Title: Practical Magic
Author: Alice Hoffman
Genre: Literary Fiction
Rating: B-

Summary (from Penguin Group.com): For more than two hundred years, the Owens women had been blamed for everything that went wrong in their Massachusetts town. And Gillian and Sally endured that fate as well; as children, the sisters were outsiders. Their elderly aunts almost seemed to encourage the whispers of witchery, but all Gillian and Sally wanted was to escape. One would do so by marrying, the other by running away. But the bonds they shared brought them back-almost as if by magic...

Review: I picked this book for the Modern Classics Challenge because I loved The Probable Future by Alice Hoffman and thought I'd try another one of her books. The premise of this story was interesting, as are all of Alice Hoffman's; she loves to write about family and community and integrates elements of magic and love into all of her stories. She weaves both of these into all types of relationships--inter-generational, male/female, and especially between siblings.

This particular book fell a little flat for me, compared to other works by Alice Hoffman that I've loved. I enjoyed the story, but I actually loved the guys in the story (the guys who loved the Owens women) more than the women themselves. I think the primary reason is that Hoffman did something unique in the way she told this story--dialogue was really scant and, rather than us figuring out the innerworkings of the characters and coming up with our own conclusions based on what they said and did, Hoffman came right out and told us. This book was almost entirely expository, told in a form of lyrical prose.
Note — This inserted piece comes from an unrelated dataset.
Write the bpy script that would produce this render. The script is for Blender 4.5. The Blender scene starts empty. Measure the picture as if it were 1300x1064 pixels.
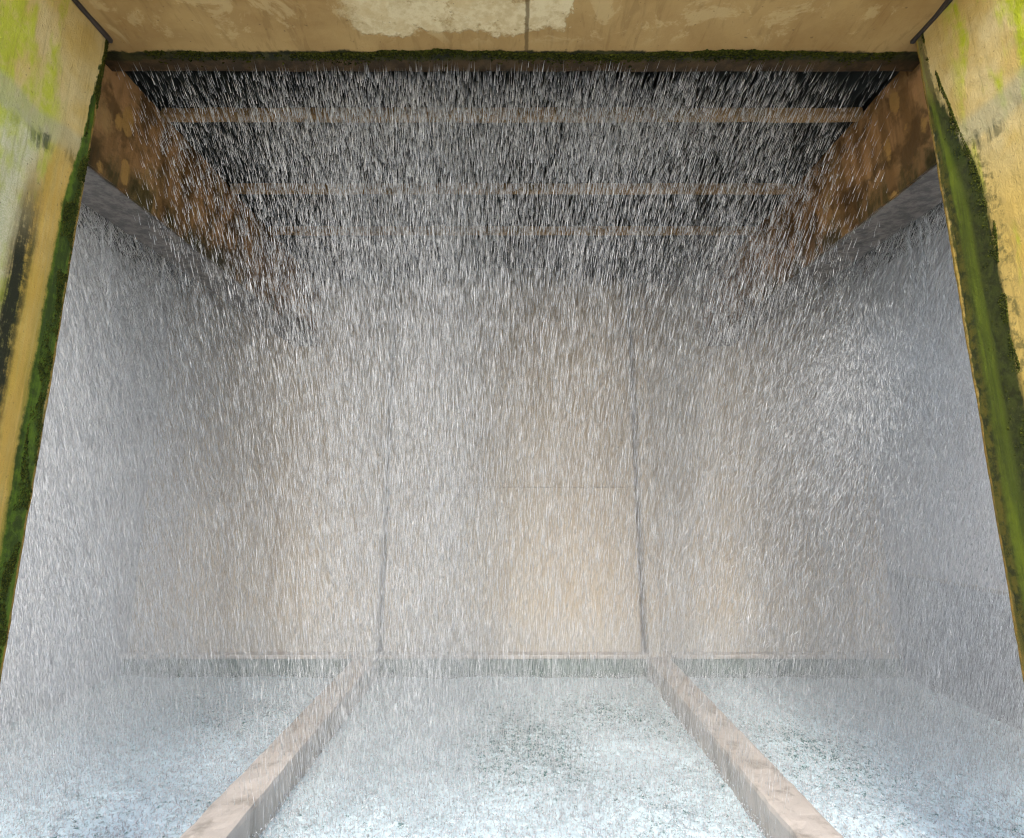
import bpy, bmesh, math, random
import numpy as np
from mathutils import Vector, noise
R = math.radians
rng = np.random.default_rng(7)
random.seed(7)
sc = bpy.context.scene
col = sc.collection
EYE = 1.65                      # eye height above the apron outside
def Z(r): return r + EYE        # height given relative to the eye -> world

# ------------------------------------------------------------------ camera, sky, sun, exposure
cam = bpy.data.cameras.new('camera')
cam.sensor_width = 36; cam.lens = 36 * 706 / 1300; cam.shift_y = -45 / 1300
cam.clip_start = 0.02; cam.clip_end = 2000
co = bpy.data.objects.new('camera', cam); col.objects.link(co)
co.location = (0, 0, EYE); co.rotation_euler = (R(90 + 11.45), 0, 0)
sc.camera = co

SUN_EL, SUN_AZ = R(36), R(8)    # azimuth: sun stands behind the viewer, a little to the left
w = bpy.data.worlds.new('World'); sc.world = w; w.use_nodes = True
wn = w.node_tree; wn.nodes.clear()
sky = wn.nodes.new('ShaderNodeTexSky'); sky.sky_type = 'NISHITA'; sky.sun_disc = False
sky.sun_elevation = SUN_EL; sky.sun_rotation = R(180) + SUN_AZ
sky.dust_density = 2.0; sky.air_density = 1.0
bg = wn.nodes.new('ShaderNodeBackground'); bg.inputs['Strength'].default_value = 0.15
wo = wn.nodes.new('ShaderNodeOutputWorld')
wn.links.new(sky.outputs[0], bg.inputs[0]); wn.links.new(bg.outputs[0], wo.inputs[0])
sl = bpy.data.lights.new('sun', 'SUN'); sl.energy = .8; sl.angle = R(25); sl.color = (1, .95, .87)
so = bpy.data.objects.new('sun', sl); col.objects.link(so)
d = Vector((math.sin(SUN_AZ) * math.cos(SUN_EL), math.cos(SUN_AZ) * math.cos(SUN_EL), -math.sin(SUN_EL)))
so.rotation_euler = d.to_track_quat('-Z', 'Y').to_euler(); so.location = (-1, -6, 8)
vs = sc.view_settings; vs.view_transform = 'Standard'; vs.look = 'None'; vs.gamma = 1; vs.use_curve_mapping = False
vs.exposure = 1.82
sc.cycles.filter_width = 1.15; sc.cycles.volume_bounces = 1; sc.cycles.max_bounces = 8; sc.cycles.diffuse_bounces = 6

# ------------------------------------------------------------------ node helper
class NT:
    def __init__(s, name):
        s.m = bpy.data.materials.new(name); s.m.use_nodes = True
        s.t = s.m.node_tree; s.t.nodes.clear()
        s.out = s.n('ShaderNodeOutputMaterial'); s.b = s.n('ShaderNodeBsdfPrincipled')
        s.t.links.new(s.b.outputs[0], s.out.inputs[0])
        g = s.n('ShaderNodeNewGeometry'); s.pos = g.outputs['Position']; s.geo = g
        x = s.n('ShaderNodeSeparateXYZ'); s.l(s.pos, x.inputs[0]); s.X, s.Y, s.Zc = x.outputs
    def n(s, k): return s.t.nodes.new(k)
    def l(s, a, b):
        if isinstance(a, (int, float)): b.default_value = a
        elif isinstance(a, tuple): b.default_value = a if len(a) == 4 or b.type == 'VECTOR' else (*a, 1)
        else: s.t.links.new(a, b)
    def math(s, op, a, b=0.0, c=None, clamp=False):
        k = s.n('ShaderNodeMath'); k.operation = op; k.use_clamp = clamp
        s.l(a, k.inputs[0]); s.l(b, k.inputs[1])
        if c is not None: s.l(c, k.inputs[2])
        return k.outputs[0]
    def add(s, a, b): return s.math('ADD', a, b)
    def sub(s, a, b): return s.math('SUBTRACT', a, b)
    def mul(s, a, b): return s.math('MULTIPLY', a, b)
    def mx(s, a, b): return s.math('MAXIMUM', a, b)
    def mn(s, a, b): return s.math('MINIMUM', a, b)
    def ramp(s, v, a, b, lo=0.0, hi=1.0):           # smooth step a..b -> lo..hi
        k = s.n('ShaderNodeMapRange'); k.interpolation_type = 'SMOOTHSTEP'
        s.l(v, k.inputs[0]); s.l(a, k.inputs[1]); s.l(b, k.inputs[2]); s.l(lo, k.inputs[3]); s.l(hi, k.inputs[4])
        return k.outputs[0]
    def band(s, v, a, b, soft):
        return s.mul(s.ramp(v, a - soft, a + soft), s.ramp(v, b - soft, b + soft, 1.0, 0.0))
    def noise(s, scale, detail=5, rough=.6, vec=None, dist=0.0, stretch=None, off=(0, 0, 0)):
        mp = s.n('ShaderNodeMapping'); s.l(vec or s.pos, mp.inputs[0])
        mp.inputs['Scale'].default_value = stretch or (1, 1, 1); mp.inputs['Location'].default_value = off
        k = s.n('ShaderNodeTexNoise'); s.l(mp.outputs[0], k.inputs['Vector'])
        k.inputs['Scale'].default_value = scale; k.inputs['Detail'].default_value = detail
        k.inputs['Roughness'].default_value = rough; k.inputs['Distortion'].default_value = dist
        return k.outputs[0]
    def voro(s, scale, feature='F1', stretch=None):
        mp = s.n('ShaderNodeMapping'); s.l(s.pos, mp.inputs[0]); mp.inputs['Scale'].default_value = stretch or (1, 1, 1)
        k = s.n('ShaderNodeTexVoronoi'); k.feature = feature; s.l(mp.outputs[0], k.inputs['Vector']); k.inputs['Scale'].default_value = scale
        return k.outputs[0]
    def mix(s, f, a, b):
        k = s.n('ShaderNodeMix'); k.data_type = 'RGBA'
        s.l(f, k.inputs[0]); s.l(a, k.inputs[6]); s.l(b, k.inputs[7]); return k.outputs[2]
    def bump(s, h, strength=.4, dist=.01):
        k = s.n('ShaderNodeBump'); k.inputs['Strength'].default_value = strength; k.inputs['Distance'].default_value = dist
        s.l(h, k.inputs['Height']); s.l(k.outputs[0], s.b.inputs['Normal'])
    def done(s, colr, rough=.8, spec=None):
        s.l(colr, s.b.inputs['Base Color']); s.l(rough, s.b.inputs['Roughness'])
        if spec is not None: s.b.inputs['Specular IOR Level'].default_value = spec
        return s.m

# ------------------------------------------------------------------ materials
def mat_wing(side):
    k = NT('mossy_concrete')
    big = k.noise(3.0, 5, .6, off=(0, 0, 3 * side)); fine = k.noise(22, 6, .7); grit = k.noise(130, 4, .7)
    drip = k.noise(1.0, 5, .65, stretch=(14, 14, .9), off=(side * 5, 0, 0))
    e = k.sub(2.79, k.Y)
    ew = k.add(e, k.mul(k.sub(drip, .5), .10)); ew = k.add(ew, k.mul(k.sub(fine, .5), .05))
    h = k.Zc
    ew = k.math('DIVIDE', ew, k.ramp(h, Z(2.5), Z(1.35), .22, 1.0))
    base = k.mix(k.ramp(big, .35, .65), (.54, .385, .12), (.61, .49, .23))
    if side > 0: base = k.mix(k.mul(k.ramp(h, Z(1.8), Z(1.2)), k.ramp(big, .3, .6, .2, .9)), base, (.58, .38, .07))
    base = k.mix(k.mul(k.ramp(fine, .5, .75), .45), base, (.44, .31, .12))
    # pale weathered plaster away from the edge, below the joint
    pale = k.mul(k.ramp(ew, .30, .42), k.ramp(h, Z(1.9), Z(1.75)))
    lime = k.mix(k.ramp(grit, .4, .6), (.60, .58, .40), (.45, .47, .28))
    if side < 0: base = k.mix(k.mul(pale, .85), base, lime)
    # yellow green lichen
    lich = k.noise(2.2, 4, .6, stretch=(1, 1.6, .55), off=(2.3 * side, .4, 1.0))
    lm = k.mul(k.ramp(lich, .44, .54), k.ramp(e, .16, .30))
    lm = k.mul(lm, k.ramp(fine, .30, .55, .45, 1.0))
    lm = k.mul(lm, k.ramp(e, .80, .66, .12, 1.0))
    base = k.mix(k.mul(lm, 1.0 if side > 0 else .85), base, (.42, .46, .02))
    # horizontal pour joint, patched grey and stained
    jn = k.add(h, k.mul(k.sub(big, .5), .16))
    jt = k.band(jn, Z(1.78), Z(1.92), .03)
    base = k.mix(k.mul(jt, .6), base, (.40, .38, .24))
    js = k.mul(k.band(k.add(jn, k.mul(k.sub(fine, .5), .2)), Z(1.72), Z(1.80), .03), k.ramp(drip, .42, .58))
    js = k.mul(js, k.ramp(e, .55, .3))
    base = k.mix(k.mul(js, .85), base, (.05, .065, .03))
    d2 = k.noise(1.0, 6, .75, stretch=(60, 60, 1.6), off=(side * 3, 0, 0))
    base = k.mix(k.mul(k.ramp(d2, .52, .66), .30), base, (.22, .17, .05))
    if side < 0:
        och = k.mul(k.band(ew, .11, .28, .02), k.ramp(d2, .66, .44, .55, 1.0))
        base = k.mix(k.mul(och, k.ramp(h, Z(1.95), Z(1.6), 0.0, .8)), base, (.52, .32, .055))
        dk = k.mul(k.band(ew, .25, .36, .035), k.ramp(h, Z(1.75), Z(1.1), 0.0, 1.0))
        base = k.mix(k.mul(dk, k.ramp(k.add(k.mul(fine, .5), k.mul(d2, .5)), .36, .5, .35, 1.0)), base, (.022, .024, .010))
        ol = k.mul(k.band(ew, .10, .17, .03), k.ramp(h, Z(1.6), Z(.4), 0.0, .8))
        base = k.mix(k.mul(ol, k.ramp(drip, .35, .6)), base, (.17, .17, .015))
        gr = k.band(ew, .012, .13, .012)
        cl = k.mul(k.band(k.add(ew, k.mul(k.sub(fine, .5), .12)), .02, .12, .015), k.ramp(h, Z(1.95), Z(2.1)))
        base = k.mix(k.mul(cl, k.ramp(fine, .42, .5)), base, (.012, .02, .004))
        base = k.mix(k.mul(gr, .97), base, k.mix(k.ramp(k.add(k.mul(drip, .6), k.mul(fine, .4)), .42, .58), (.018, .045, .002), (.075, .14, .005)))
    else:
        gr = k.mul(k.ramp(ew, .004, .025), k.ramp(ew, .25, .285, 1.0, 0.0))
        gr = k.mx(gr, k.mul(k.band(ew, .0, .42, .03), k.ramp(h, Z(.7), Z(.0))))
        gcol = k.mix(k.band(ew, .085, .155, .035), k.mix(k.ramp(fine, .4, .6), (.008, .018, .002), (.030, .045, .004)), k.mix(k.ramp(drip, .35, .6), (.045, .07, .004), (.10, .14, .005)))
        gcol = k.mix(k.mul(k.band(ew, .03, .07, .02), k.ramp(fine, .4, .6)), gcol, (.085, .072, .006))
        top = k.ramp(h, Z(2.3), Z(2.1), .75, 1.0)
        base = k.mix(k.mul(k.mul(gr, top), .97), base, gcol)
        ol = k.band(ew, .26, .34, .02)
        base = k.mix(k.mul(ol, k.ramp(fine, .45, .6, 0.0, .7)), base, (.09, .09, .025))
    edge = k.ramp(e, .016, .024, 1.0, 0.0)
    base = k.mix(k.mul(edge, .8), base, k.mix(k.ramp(fine, .4, .6), (.36, .21, .04), (.16, .12, .02)))
    # small dark pits and specks
    sp = k.ramp(k.noise(60, 3, .6), .66, .72)
    base = k.mix(k.mul(sp, .55), base, (.10, .08, .035))
    k.bump(k.add(k.mul(fine, .9), k.add(k.mul(grit, .5), k.mul(drip, .5))), .75, .012)
    return k.done(base, .85, .3)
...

Additionally, Hoffman covers nearly thirty years of time in the story (all in only 244 pages), so it's covered at a break-neck speed, which is the likelist reason why Hoffman discarded dialogue and just told you what you needed to know. Another "weird" thing Hoffman did in this book is that it's entirely told in the present tense (all throughout the 30 year time span) rather than having a distinct point of view or being told in past tense (which is much more common); the beauty of the past tense is that you inherently feel that the characters have already experienced the plot and have learned their lessons, that's why you want to hear from them so you can learn too.

Here's an example:

"When evening falls, Kylie still doesn't know what to do. Gillian is at Ben's, but no one answers the phone when Kylie calls to ask Gillian if she thinks it's foolish for her to go to Gideon's. Why does she even want to? What does she care?"
The whole book reads like this "She does X. She is Y." It just makes for a very weird read and makes the characters more distant. I think that's also why I loved the guys more because the author didn't fully understand them and/or write them in a way that it appears she did not fully understood them, so I came to know them myself and had invested in getting to know them personally (rather than being told that I should love them).

That being said, it's a quick and easy read. If you're looking for something that is light and extols the virtues of strong family relationships and the beauty of head-over-heels love, than this book (which earned a B- from me) is a good book for you.